どんな本でもそうであるが、タイトルを決める時はいつも困惑する。連載や書き下ろしで、もうタイトルが決まっていればまことに楽で、助かるのだが。今度の本も、著者の外山先生と、どうしましょうか? とアアでもないコウでもないと何回も相談したものである。雑誌「みすず」に連載された時の通しのタイトルは「木石片々録」であるが、これはちょっとつかえない。すこし前に『老人力』というユニークな本が出て、ずいぶん売れたようである。これにあやかって『忘却力』にしましょうか? と提案したところ、先生、首をひねって、あまり感心しない様子である。たしかに「……力(りょく)」というタイトルがさいきんやたらと目につく。しかし、売れないと困るので、ねばった。ベストではありませんが、ともかく、間に「の」を入れるということでナントカなりませんか。しょうがないねェ……

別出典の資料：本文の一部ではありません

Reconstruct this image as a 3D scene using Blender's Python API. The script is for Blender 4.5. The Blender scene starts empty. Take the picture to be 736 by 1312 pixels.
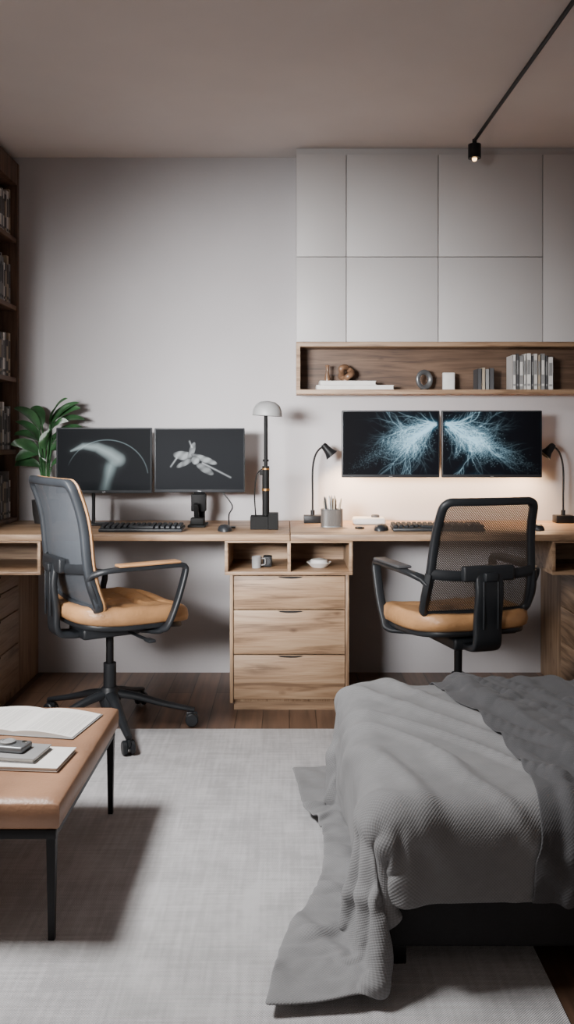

「近代社会は知識信仰が根強い。知識は広ければ広いほどよく、多ければ多いほどよいときめてかかっている。コンピューターにかなわないことも気にしない。学校教育も要するに知識の蓄積である。記憶が大切だから、忘れていないか、ときどきテストでチェックするから、忘れるのはよくないという誤解が確立する。もちろん、選択的忘却が人間にのみできることだとは考えない」(「過ぎたるは……」)

「なんでも知っているバカがいる」(内田百閒)。この本のテーマは簡単で、こうした知的メタボリックにならないための常備薬である。知的肥満をおさえ、頭のはたらきをよくする50のヒントが並んでいる。コンピューターが活躍するようになって、もう人はなんでも知っている必要はなくなった。現代人はここから出発するしかない。知的な満腹を脱して、腹八分の状態を維持しなければならない。つまり、現代人にとって忘却とは排泄作用、頭のなかの必要なものを残して、ゴミのような知識を捨てることである。無駄な知識がつまっていないか、さあ、自分の頭のなかを整理してみよう。